お金をたくさん払ったから、といって、その子の学力が比例して伸びるわけではありません。
お金をたくさん払えば、伸びる「機会」の提供が増加したり、伸びるために補助的に利用するツール(人を含む)の専有時間は長くなるでしょうが、それが学力の向上に直結するわけではありません。
費用対効果を最大化するために、本人の努力・向き不向きなどが大きく影響するのが、教育サービスです。
一概に「Aちゃんは月1万円で偏差値が5伸びたのに、うちの子は月3万円もかけて偏差値があがらない!(どうしてよ!)」と教育サービス側に文句を言うのは、明らかにイチャモンです。
一方で、上記のような特性を逆手にとって「あなたのせいでしょ」と教育サービス提供者が言い切るのも、もちろん違います。僕自身も強く言い聞かせたいです。
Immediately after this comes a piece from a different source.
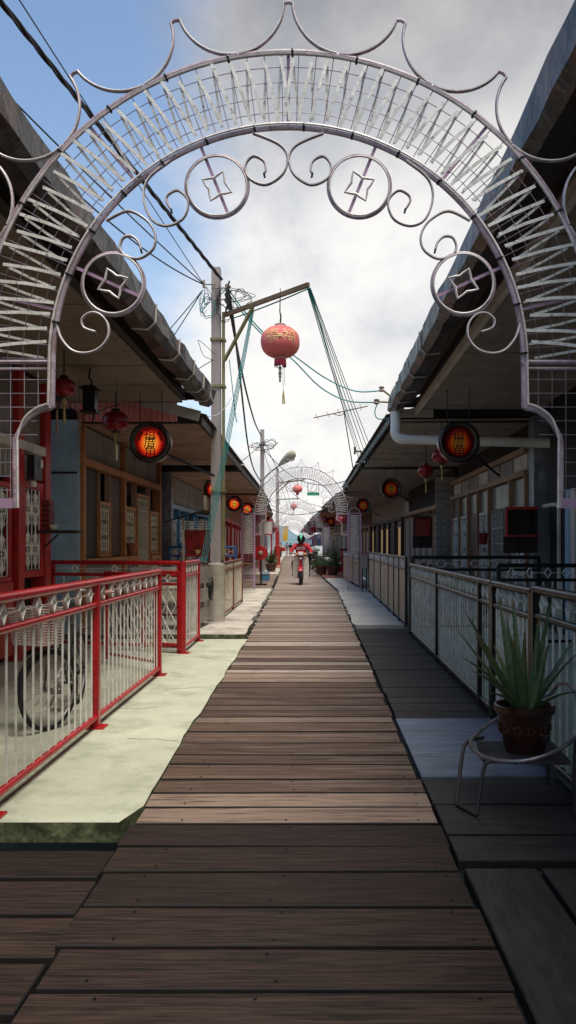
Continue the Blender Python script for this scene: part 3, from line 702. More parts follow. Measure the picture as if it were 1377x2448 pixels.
slab_part('beam', h2, -1, 12.13, 17.78, 2.62, 2.73, -.14, .04, orangew); slab_part('sill', h2, -1, 12.13, 15.62, 1.10, 1.19, -.14, .06, orangew); slab_part('sill', h2, -1, 16.78, 17.78, 1.10, 1.19, -.14, .06, orangew)
for a, b in ((12.13, 13.4), (13.44, 14.5), (14.7, 15.6), (15.66, 16.7), (16.74, 17.7)): slab_part('panel', h2, -1, a, b, 2.76, 3.24, -.14, -.05, wallgrey)
slab_part('lower_wall', h2, -1, 12.13, 14.55, .04, 1.09, -.14, -.03, wallgrey); slab_part('lower_wall', h2, -1, 14.66, 15.62, .04, 1.09, -.14, -.03, wallgrey); slab_part('lower_wall', h2, -1, 16.78, 17.78, .04, 1.09, -.14, -.03, wallgrey)
slab_part('shutter', h2, -1, 12.16, 12.95, 1.2, 2.6, -.1, -.04, darkw); slab_part('shutter', h2, -1, 13.7, 14.5, 1.2, 2.6, -.1, -.04, brownw)
window(h2, -1, 12.98, 13.66, 1.2, 2.12, orangew, cream, 'diamond', walldark); window(h2, -1, 14.7, 15.52, 1.2, 2.12, orangew, cream, 'diamond', walldark)
window(h2, -1, 15.66, 16.74, .1, 2.42, orangew, cream, 'arch', walldark, .05, 'door', .008); window(h2, -1, 16.86, 17.7, 1.2, 2.12, orangew, cream, 'diamond', walldark)
for a in (12.98, 13.64, 14.72, 15.56, 16.82): slab_part('stile', h2, -1, a, a + .03, 2.13, 2.62, -.1, .0, tanw)
# ---- left: blue house
h3 = thing('house', 'house with blue window frames and a grey metal pier, behind the tall pole', 'house', (-4, 22, 0))
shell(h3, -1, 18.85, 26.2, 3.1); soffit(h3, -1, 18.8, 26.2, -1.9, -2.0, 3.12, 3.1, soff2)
roof(h3, -1, 18.75, 26.4, -1.78, -1.86, 3.28, 3.2)
mb = MB(); mb.box(-3.72, -3.47, 18.55, 18.8, .1, 3.1); mb.build('pier', pierm, h3)
slab_part('beam', h3, -1, 18.85, 26.2, 2.3, 2.4, -.14, .04, bluel)
for a in (18.86, 20.2, 21.5, 23.2, 25.0, 26.05): slab_part('post', h3, -1, a, a + .1, .05, 2.3, -.15, .03, bluew)
for a, b in ((18.98, 19.9), (19.95, 20.9), (20.95, 22.1), (22.15, 23.6), (23.65, 25.1)): slab_part('panel', h3, -1, a, b, 2.42, 3.08, -.14, -.05, wallgrey)
for a in (19.2, 20.4, 21.9, 23.5): window(h3, -1, a, a + .8, .95, 2.05, bluel, white, 'diamond', walldark)
slab_part('door', h3, -1, 22.75, 23.18, .1, 2.2, -.12, -.02, bluew)
slab_part('lower_wall', h3, -1, 18.97, 22.7, .05, .9, -.14, -.03, bluew)
slab_part('wall_panel', h3, -1, 24.4, 26.0, .05, 2.2, -.14, -.02, wallcream)
# ---- right: nearest house
k1 = thing('house', 'dark timber house under a long gutter, nearest on the right behind the dark green fence', 'house', (4, 6, 0))
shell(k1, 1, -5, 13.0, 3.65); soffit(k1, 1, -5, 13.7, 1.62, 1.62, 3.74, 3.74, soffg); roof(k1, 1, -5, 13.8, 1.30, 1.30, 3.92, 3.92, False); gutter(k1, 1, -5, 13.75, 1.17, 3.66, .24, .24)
mb = MB(); mb.box(1.62, 1.68, -5, 13.7, 3.64, 3.735); mb.build('eave_trim', palew, k1)
mb = MB(); mb.box(1.42, 1.56, -5, 13.7, 3.8, 3.9); mb.build('eave_beam', darkw, k1)
mb = MB(); mb.tube([(1.27, 13.35, 3.64), (1.27, 13.35, 3.36)], .085, 12); mb.tube(smoothpts([(1.27, 13.35, 3.37), (1.275, 13.35, 3.26), (1.33, 13.34, 3.19), (1.44, 13.33, 3.17)], 5), .088, 12); mb.tube([(1.43, 13.33, 3.17), (4.4, 13.0, 3.05)], .078, 12)
mb.build('downpipe', pvc, k1, True)
mb = MB(); mb.box(1.25, 1.95, 13.66, 13.7, 3.60, 3.74); mb.build('gable_trim', palew, k1)
slab_part('door_post', k1, 1, 11.35, 11.55, .02, 2.2, -.15, .04, bluel); slab_part('door_post', k1, 1, 11.15, 11.34, .02, 2.2, -.15, .03, palew)
slab_part('panel', k1, 1, 6, 11.1, .05, 2.6, -.15, -.04, brownw)
window(k1, 1, 7.2, 8.6, 1., 2.1, tanw, cream, 'diamond', walldark)
dr = MB(); dr.tube(smoothpts([FP(1, 11.9, .1, .02), FP(1, 11.9, 1.8, .02), FP(1, 11.92, 1.95, .02), FP(1, 12.1, 2.02, .02), FP(1, 12.7, 2.02, .02)], 5), .03, 6); dr.build('door_frame', palew, k1, True)
# ---- right: second house
k2 = thing('house', 'tan timbered house with ribbed glass lights and white grilles, on the right', 'house', (4, 17, 0))
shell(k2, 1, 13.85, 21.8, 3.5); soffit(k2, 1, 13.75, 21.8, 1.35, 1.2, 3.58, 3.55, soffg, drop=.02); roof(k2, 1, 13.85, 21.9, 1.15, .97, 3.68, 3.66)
mb = MB(); mb.bbox(3.62, 4.02, 13.45, 13.8, .02, 3.6); mb.build('pier', pierm, k2)
mb = MB(); mb.box(4.03, 9, 13.75, 13.83, .02, 3.7); mb.build('end_wall', walldark, k2)
slab_part('beam', k2, 1, 13.9, 21.7, 3.02, 3.12, -.14, .04, tanw); slab_part('beam', k2, 1, 13.9, 21.7, 2.62, 2.72, -.14, .045, tanw)
for i in range(7): slab_part('panel', k2, 1, 13.95 + i * 1.1, 14.95 + i * 1.1, 2.73, 3.01, -.14, -.04, wallgrey if i % 3 else palew)
for a in (13.86, 15.0, 16.9, 18.1, 19.3, 20.5, 21.6): slab_part('post', k2, 1, a, a + .09, .05, 2.62, -.15, .03, tanw)
for a, b in ((14.0, 14.95), (15.12, 16.85), (17.0, 18.05), (18.2, 19.25), (19.4, 20.45), (20.6, 21.55)): slab_part('transom', k2, 1, a, b, 2.14, 2.6, -.12, -.06, ribbed)
for a, st in ((14.05, 'star'), (17.05, 'diamond'), (19.45, 'diamond'), (20.65, 'star')): window(k2, 1, a, a + .85, .85, 2.12, palew, white, 'star', walldark)
window(k2, 1, 15.2, 16.8, .1, 2.12, brownw, white, 'cross', walldark, .05, 'door', .008); slab_part('shutter', k2, 1, 18.2, 19.2, .3, 2.12, -.1, -.03, brownw)
slab_part('lower_wall', k2, 1, 13.96, 15.0, .05, .84, -.14, -.03, wallgrey); slab_part('lower_wall', k2, 1, 17.0, 18.05, .05, .84, -.14, -.03, wallgrey); slab_part('lower_wall', k2, 1, 19.3, 21.6, .05, .84, -.14, -.03, wallgrey)
# ---- right: third house
k3 = thing('house', 'house with a dark ribbed end wall, third on the right', 'house', (4, 26, 0))
shell(k3, 1, 22.1, 30.8, 3.4); soffit(k3, 1, 22, 31, 1.2, 1.02, 3.54, 3.5, soffg); roof(k3, 1, 22, 31.1, .98, .84, 3.64, 3.66)
mb = MB()
for i in range(16): mb.box(3.2, 3.95, 22.02 + (.012 if i % 2 else 0), 22.1, .1 + i * .2, .28 + i * .2)
mb.build('end_wall', wallgrey, k3)
slab_part('beam', k3, 1, 22.15, 30.7, 2.5, 2.62, -.14, .04, tanw)
for i in range(8): slab_part('post', k3, 1, 22.2 + i * 1.2, 22.29 + i * 1.2, .05, 2.5, -.15, .03, tanw)
for i, a in enumerate((22.35, 23.55, 24.75, 25.95)): window(k3, 1, a, a + 1., .8, 2.3, tanw, white, 'bars', walldark)
for a in (27.2, 28.4, 29.6): window(k3, 1, a, a + 1., .7, 2.4, tanw, white, 'bars', walldark)
slab_part('lower_wall', k3, 1, 22.2, 30.7, .05, .68, -.14, -.03, wallgrey)
# ---- the rows beyond
def far_house(s, y0, y1, label, wallm, fm, dz, sm, eo0, eo1, pane=glass):
    h = thing('house', label, 'house', (XF(s, y0), (y0 + y1) / 2, 0))
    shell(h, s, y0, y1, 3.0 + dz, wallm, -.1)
    e0, e1 = cen(y0) + s * eo0, cen(y1) + s * eo1
    soffit(h, s, y0, y1, e0 + s * .15, e1 + s * .15, 3.1 + dz, 3.1 + dz, sm); roof(h, s, y0 - .1, y1 + .1, e0, e1, 3.24 + dz, 3.24 + dz, y0 < 40)
    slab_part('beam', h, s, y0 + .05, y1 - .05, 2.4, 2.52, -.09, .03, fm)
    n = int((y1 - y0) / 1.9)
    for i in range(n + 1): a = lerp(y0 + .05, y1 - .2, i / n); slab_part('post', h, s, a, a + .13, .05, 2.4, -.09, .035, fm)
    for i in range(n):
        a = lerp(y0 + .05, y1 - .2, i / n) + .3; b = a + min(1.25, (y1 - y0) / n - .45)
        if i % 3 == 1: slab_part('door', h, s, a, b, .06, 2.2, -.09, .0, fm)
        else: window(h, s, a, b, .9, 2.2, fm, white, 'bars' if y0 < 45 and pane is glass else None, pane)
    return h
far_house(-1, 26.7, 36.2, 'cream walled house with red posts beside the second arch on the left', wallcream, redw, .12, soff3, 1.36, 1.3)
far_house(-1, 36.6, 50, 'pale pink house with red woodwork beyond the cream house on the left', mat('pink_render', (.5, .3, .26), .8), redw, .05, soff3, 1.34, 1.4)
far_house(-1, 50.5, 76, 'long grey house far down the left side of the boardwalk', wallgrey, redw, -.1, soff2, 1.5, 1.5)
far_house(-1, 76.5, 103, 'last house on the left near the sea end of the boardwalk', wallcream, bluew, -.2, soff2, 1.6, 1.6)
far_house(1, 31.5, 44, 'house with warm yellow windows behind the potted palms on the right', wallgrey, darkw, .22, soffg, 1.45, 1.3, warmlit)
far_house(1, 44.5, 60, 'brown roofed house behind the third arch on the right', brownw, tanw, .1, soff3, 1.25, 1.15)
far_house(1, 60.5, 80, 'grey house far down the right side of the boardwalk', wallgrey, palew, .0, soffg, 1.15, 1.05)
far_house(1, 80.5, 103, 'last house on the right near the sea end of the boardwalk', wallcream, palew, -.1, soffg, 1.1, 1.1)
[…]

自分自身に。
自分の立場・立ち居振る舞いを弁えましょうー
この段落で伝わってくることは、これに尽きるのではないでしょうか。
そして、どうしたら弁えてもらえるかー
それが、イチャモンから「つながり」を生むための、一つの大切な姿勢ですよね。
本書の残念なところは、小野田教授が学術分野で生きる方のため、本当に本書を読んで欲しい(つまり、たまに「モンスター」的な親の態度を見せてしまう)方の「読む気」をそそる構成としてはイマ一つのところです。
僕のように教育産業で生きる人間にとっては、大変興味深く第一章から読み進められるんですが、少し一般の方には難しく感じる分野の話もあります。
それが書籍の中盤にあるのであれば「勢い」で読めるのですが、最初~中盤までが少し難しい。
しかし、そこで抵抗を感じないで、最後まで読むときっと素敵な書籍ですよ!と伝えたいために、あえて書かせていただきました。
もし本書を書店で手にとられることがありましたら、最初に「あとがき」を読まれてください。
小野田正利教授から、本書の編集者、学事出版の二井豪さんへの絶大な信頼と、小野田教授の義理堅さがとってもよく伝わってくる文章です。
そんな素敵な小野田教授の書籍、そして実は知人でもある、若き教育者、二井豪さんのコラボレーション、是非ご一読を。